STATED TASK: Each record below should be repeated precisely as written.

EXTRACTED ENTRIES:

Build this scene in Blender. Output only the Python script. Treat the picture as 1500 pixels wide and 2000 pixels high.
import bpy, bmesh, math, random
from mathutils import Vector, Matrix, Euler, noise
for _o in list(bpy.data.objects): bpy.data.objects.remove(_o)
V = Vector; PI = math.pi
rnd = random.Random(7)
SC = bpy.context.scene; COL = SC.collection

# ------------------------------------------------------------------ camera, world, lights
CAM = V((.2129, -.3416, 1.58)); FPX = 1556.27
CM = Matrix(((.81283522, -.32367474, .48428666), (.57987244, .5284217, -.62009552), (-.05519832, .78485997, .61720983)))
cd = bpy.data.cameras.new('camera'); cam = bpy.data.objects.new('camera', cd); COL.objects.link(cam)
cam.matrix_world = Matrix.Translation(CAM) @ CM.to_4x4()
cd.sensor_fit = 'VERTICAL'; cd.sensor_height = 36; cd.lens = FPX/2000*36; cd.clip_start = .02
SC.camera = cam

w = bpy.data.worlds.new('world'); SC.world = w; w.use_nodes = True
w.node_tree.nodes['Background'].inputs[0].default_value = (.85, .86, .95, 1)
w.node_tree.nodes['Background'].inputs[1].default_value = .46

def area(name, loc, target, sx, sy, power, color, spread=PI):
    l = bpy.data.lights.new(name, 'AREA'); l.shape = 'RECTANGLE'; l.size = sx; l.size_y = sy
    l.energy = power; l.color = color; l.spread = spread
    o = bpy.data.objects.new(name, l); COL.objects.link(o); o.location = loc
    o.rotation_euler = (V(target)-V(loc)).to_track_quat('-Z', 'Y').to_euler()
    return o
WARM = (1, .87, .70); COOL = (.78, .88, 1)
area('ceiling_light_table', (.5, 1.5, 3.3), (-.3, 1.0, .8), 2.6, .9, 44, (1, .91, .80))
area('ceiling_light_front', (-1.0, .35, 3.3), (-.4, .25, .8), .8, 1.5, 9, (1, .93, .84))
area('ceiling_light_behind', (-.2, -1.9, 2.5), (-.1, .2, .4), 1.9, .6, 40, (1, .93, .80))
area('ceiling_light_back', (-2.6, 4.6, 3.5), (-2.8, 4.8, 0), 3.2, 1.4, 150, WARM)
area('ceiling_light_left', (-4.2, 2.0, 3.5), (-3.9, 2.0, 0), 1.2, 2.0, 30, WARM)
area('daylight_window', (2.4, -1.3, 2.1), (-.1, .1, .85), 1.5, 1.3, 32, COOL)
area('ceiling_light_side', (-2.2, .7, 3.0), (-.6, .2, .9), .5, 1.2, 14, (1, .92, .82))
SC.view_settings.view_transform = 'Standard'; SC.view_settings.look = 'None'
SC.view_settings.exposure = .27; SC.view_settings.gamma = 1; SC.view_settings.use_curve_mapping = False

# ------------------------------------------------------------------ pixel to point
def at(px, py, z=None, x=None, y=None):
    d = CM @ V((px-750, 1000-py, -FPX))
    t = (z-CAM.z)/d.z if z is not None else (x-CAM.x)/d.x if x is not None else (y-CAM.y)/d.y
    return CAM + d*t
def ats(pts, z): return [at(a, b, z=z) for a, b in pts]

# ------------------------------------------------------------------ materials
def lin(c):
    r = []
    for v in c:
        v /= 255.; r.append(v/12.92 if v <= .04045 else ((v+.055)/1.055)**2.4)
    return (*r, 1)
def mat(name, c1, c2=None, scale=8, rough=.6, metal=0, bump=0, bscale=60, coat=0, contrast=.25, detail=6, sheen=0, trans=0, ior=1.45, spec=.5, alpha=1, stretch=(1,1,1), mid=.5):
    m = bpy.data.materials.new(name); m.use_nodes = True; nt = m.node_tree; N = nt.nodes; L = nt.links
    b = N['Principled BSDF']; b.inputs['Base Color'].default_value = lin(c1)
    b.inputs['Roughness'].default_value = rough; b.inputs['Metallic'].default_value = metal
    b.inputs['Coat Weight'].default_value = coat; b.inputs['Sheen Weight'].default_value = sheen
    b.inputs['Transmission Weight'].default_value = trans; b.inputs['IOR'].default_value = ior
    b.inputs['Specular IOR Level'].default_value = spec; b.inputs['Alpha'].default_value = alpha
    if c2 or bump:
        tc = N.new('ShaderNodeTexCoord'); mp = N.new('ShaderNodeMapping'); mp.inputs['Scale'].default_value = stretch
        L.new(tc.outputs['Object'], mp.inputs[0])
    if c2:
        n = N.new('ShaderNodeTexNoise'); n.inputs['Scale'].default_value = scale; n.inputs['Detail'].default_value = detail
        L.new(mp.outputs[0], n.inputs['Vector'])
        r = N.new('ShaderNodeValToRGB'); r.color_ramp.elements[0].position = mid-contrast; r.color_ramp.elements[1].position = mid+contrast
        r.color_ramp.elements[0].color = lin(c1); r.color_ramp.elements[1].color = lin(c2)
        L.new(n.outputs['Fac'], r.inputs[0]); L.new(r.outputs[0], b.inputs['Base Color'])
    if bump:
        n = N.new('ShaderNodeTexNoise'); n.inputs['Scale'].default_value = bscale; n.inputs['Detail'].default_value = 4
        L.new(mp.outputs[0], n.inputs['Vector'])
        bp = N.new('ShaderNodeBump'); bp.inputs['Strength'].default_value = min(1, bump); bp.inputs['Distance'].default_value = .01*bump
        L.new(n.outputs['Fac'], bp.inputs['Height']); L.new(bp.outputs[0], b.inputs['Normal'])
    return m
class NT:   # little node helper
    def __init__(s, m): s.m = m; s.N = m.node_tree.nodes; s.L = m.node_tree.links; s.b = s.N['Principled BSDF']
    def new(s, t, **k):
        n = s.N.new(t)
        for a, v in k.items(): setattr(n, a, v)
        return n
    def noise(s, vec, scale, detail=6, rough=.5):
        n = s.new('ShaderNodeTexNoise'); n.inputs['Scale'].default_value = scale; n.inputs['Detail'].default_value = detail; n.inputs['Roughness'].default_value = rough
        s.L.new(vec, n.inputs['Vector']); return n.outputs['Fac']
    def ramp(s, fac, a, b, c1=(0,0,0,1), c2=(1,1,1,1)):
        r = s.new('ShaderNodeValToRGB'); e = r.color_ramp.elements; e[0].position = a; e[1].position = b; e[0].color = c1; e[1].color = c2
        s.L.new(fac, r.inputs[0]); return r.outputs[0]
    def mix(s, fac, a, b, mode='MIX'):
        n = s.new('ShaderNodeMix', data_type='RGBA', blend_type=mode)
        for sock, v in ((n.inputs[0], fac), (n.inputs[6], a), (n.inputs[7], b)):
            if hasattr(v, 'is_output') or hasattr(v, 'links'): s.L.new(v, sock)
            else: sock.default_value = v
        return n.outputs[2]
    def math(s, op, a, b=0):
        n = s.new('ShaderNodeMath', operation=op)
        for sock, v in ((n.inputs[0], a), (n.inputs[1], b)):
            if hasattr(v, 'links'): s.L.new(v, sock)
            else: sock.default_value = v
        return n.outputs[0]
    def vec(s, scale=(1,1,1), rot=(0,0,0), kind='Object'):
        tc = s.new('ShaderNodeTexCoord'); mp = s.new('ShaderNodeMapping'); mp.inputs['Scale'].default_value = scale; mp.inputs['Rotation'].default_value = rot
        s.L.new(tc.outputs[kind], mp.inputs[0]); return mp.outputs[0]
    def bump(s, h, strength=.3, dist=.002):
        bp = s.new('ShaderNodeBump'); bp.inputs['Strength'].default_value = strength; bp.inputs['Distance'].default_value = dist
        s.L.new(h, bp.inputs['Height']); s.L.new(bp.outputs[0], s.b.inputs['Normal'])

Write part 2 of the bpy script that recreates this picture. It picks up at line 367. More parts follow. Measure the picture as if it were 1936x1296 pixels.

EXERCISE SOLUTION:
Build this scene in Blender. Output only the Python script. Treat the picture as 1500 pixels wide and 2000 pixels high.
import bpy, bmesh, math, random
from mathutils import Vector, Matrix, Euler, noise
for _o in list(bpy.data.objects): bpy.data.objects.remove(_o)
V = Vector; PI = math.pi
rnd = random.Random(7)
SC = bpy.context.scene; COL = SC.collection

# ------------------------------------------------------------------ camera, world, lights
CAM = V((.2129, -.3416, 1.58)); FPX = 1556.27
CM = Matrix(((.81283522, -.32367474, .48428666), (.57987244, .5284217, -.62009552), (-.05519832, .78485997, .61720983)))
cd = bpy.data.cameras.new('camera'); cam = bpy.data.objects.new('camera', cd); COL.objects.link(cam)
cam.matrix_world = Matrix.Translation(CAM) @ CM.to_4x4()
cd.sensor_fit = 'VERTICAL'; cd.sensor_height = 36; cd.lens = FPX/2000*36; cd.clip_start = .02
SC.camera = cam

w = bpy.data.worlds.new('world'); SC.world = w; w.use_nodes = True
w.node_tree.nodes['Background'].inputs[0].default_value = (.85, .86, .95, 1)
w.node_tree.nodes['Background'].inputs[1].default_value = .46

def area(name, loc, target, sx, sy, power, color, spread=PI):
    l = bpy.data.lights.new(name, 'AREA'); l.shape = 'RECTANGLE'; l.size = sx; l.size_y = sy
    l.energy = power; l.color = color; l.spread = spread
    o = bpy.data.objects.new(name, l); COL.objects.link(o); o.location = loc
    o.rotation_euler = (V(target)-V(loc)).to_track_quat('-Z', 'Y').to_euler()
    return o
WARM = (1, .87, .70); COOL = (.78, .88, 1)
area('ceiling_light_table', (.5, 1.5, 3.3), (-.3, 1.0, .8), 2.6, .9, 44, (1, .91, .80))
area('ceiling_light_front', (-1.0, .35, 3.3), (-.4, .25, .8), .8, 1.5, 9, (1, .93, .84))
area('ceiling_light_behind', (-.2, -1.9, 2.5), (-.1, .2, .4), 1.9, .6, 40, (1, .93, .80))
area('ceiling_light_back', (-2.6, 4.6, 3.5), (-2.8, 4.8, 0), 3.2, 1.4, 150, WARM)
area('ceiling_light_left', (-4.2, 2.0, 3.5), (-3.9, 2.0, 0), 1.2, 2.0, 30, WARM)
area('daylight_window', (2.4, -1.3, 2.1), (-.1, .1, .85), 1.5, 1.3, 32, COOL)
area('ceiling_light_side', (-2.2, .7, 3.0), (-.6, .2, .9), .5, 1.2, 14, (1, .92, .82))
SC.view_settings.view_transform = 'Standard'; SC.view_settings.look = 'None'
SC.view_settings.exposure = .27; SC.view_settings.gamma = 1; SC.view_settings.use_curve_mapping = False

# ------------------------------------------------------------------ pixel to point
def at(px, py, z=None, x=None, y=None):
    d = CM @ V((px-750, 1000-py, -FPX))
    t = (z-CAM.z)/d.z if z is not None else (x-CAM.x)/d.x if x is not None else (y-CAM.y)/d.y
    return CAM + d*t
def ats(pts, z): return [at(a, b, z=z) for a, b in pts]

# ------------------------------------------------------------------ materials
def lin(c):
    r = []
    for v in c:
        v /= 255.; r.append(v/12.92 if v <= .04045 else ((v+.055)/1.055)**2.4)
    return (*r, 1)
def mat(name, c1, c2=None, scale=8, rough=.6, metal=0, bump=0, bscale=60, coat=0, contrast=.25, detail=6, sheen=0, trans=0, ior=1.45, spec=.5, alpha=1, stretch=(1,1,1), mid=.5):
    m = bpy.data.materials.new(name); m.use_nodes = True; nt = m.node_tree; N = nt.nodes; L = nt.links
    b = N['Principled BSDF']; b.inputs['Base Color'].default_value = lin(c1)
    b.inputs['Roughness'].default_value = rough; b.inputs['Metallic'].default_value = metal
    b.inputs['Coat Weight'].default_value = coat; b.inputs['Sheen Weight'].default_value = sheen
    b.inputs['Transmission Weight'].default_value = trans; b.inputs['IOR'].default_value = ior
    b.inputs['Specular IOR Level'].default_value = spec; b.inputs['Alpha'].default_value = alpha
    if c2 or bump:
        tc = N.new('ShaderNodeTexCoord'); mp = N.new('ShaderNodeMapping'); mp.inputs['Scale'].default_value = stretch
        L.new(tc.outputs['Object'], mp.inputs[0])
    if c2:
        n = N.new('ShaderNodeTexNoise'); n.inputs['Scale'].default_value = scale; n.inputs['Detail'].default_value = detail
        L.new(mp.outputs[0], n.inputs['Vector'])
        r = N.new('ShaderNodeValToRGB'); r.color_ramp.elements[0].position = mid-contrast; r.color_ramp.elements[1].position = mid+contrast
        r.color_ramp.elements[0].color = lin(c1); r.color_ramp.elements[1].color = lin(c2)
        L.new(n.outputs['Fac'], r.inputs[0]); L.new(r.outputs[0], b.inputs['Base Color'])
    if bump:
        n = N.new('ShaderNodeTexNoise'); n.inputs['Scale'].default_value = bscale; n.inputs['Detail'].default_value = 4
        L.new(mp.outputs[0], n.inputs['Vector'])
        bp = N.new('ShaderNodeBump'); bp.inputs['Strength'].default_value = min(1, bump); bp.inputs['Distance'].default_value = .01*bump
        L.new(n.outputs['Fac'], bp.inputs['Height']); L.new(bp.outputs[0], b.inputs['Normal'])
    return m
class NT:   # little node helper
    def __init__(s, m): s.m = m; s.N = m.node_tree.nodes; s.L = m.node_tree.links; s.b = s.N['Principled BSDF']
    def new(s, t, **k):
        n = s.N.new(t)
        for a, v in k.items(): setattr(n, a, v)
        return n
    def noise(s, vec, scale, detail=6, rough=.5):
        n = s.new('ShaderNodeTexNoise'); n.inputs['Scale'].default_value = scale; n.inputs['Detail'].default_value = detail; n.inputs['Roughness'].default_value = rough
        s.L.new(vec, n.inputs['Vector']); return n.outputs['Fac']
    def ramp(s, fac, a, b, c1=(0,0,0,1), c2=(1,1,1,1)):
        r = s.new('ShaderNodeValToRGB'); e = r.color_ramp.elements; e[0].position = a; e[1].position = b; e[0].color = c1; e[1].color = c2
        s.L.new(fac, r.inputs[0]); return r.outputs[0]
    def mix(s, fac, a, b, mode='MIX'):
        n = s.new('ShaderNodeMix', data_type='RGBA', blend_type=mode)
        for sock, v in ((n.inputs[0], fac), (n.inputs[6], a), (n.inputs[7], b)):
            if hasattr(v, 'is_output') or hasattr(v, 'links'): s.L.new(v, sock)
            else: sock.default_value = v
        return n.outputs[2]
    def math(s, op, a, b=0):
        n = s.new('ShaderNodeMath', operation=op)
        for sock, v in ((n.inputs[0], a), (n.inputs[1], b)):
            if hasattr(v, 'links'): s.L.new(v, sock)
            else: sock.default_value = v
        return n.outputs[0]
    def vec(s, scale=(1,1,1), rot=(0,0,0), kind='Object'):
        tc = s.new('ShaderNodeTexCoord'); mp = s.new('ShaderNodeMapping'); mp.inputs['Scale'].default_value = scale; mp.inputs['Rotation'].default_value = rot
        s.L.new(tc.outputs[kind], mp.inputs[0]); return mp.outputs[0]
    def bump(s, h, strength=.3, dist=.002):
        bp = s.new('ShaderNodeBump'); bp.inputs['Strength'].default_value = strength; bp.inputs['Distance'].default_value = dist
        s.L.new(h, bp.inputs['Height']); s.L.new(bp.outputs[0], s.b.inputs['Normal'])

Write part 2 of the bpy script that recreates this picture. It picks up at line 367. More parts follow. Measure the picture as if it were 1936x1296 pixels.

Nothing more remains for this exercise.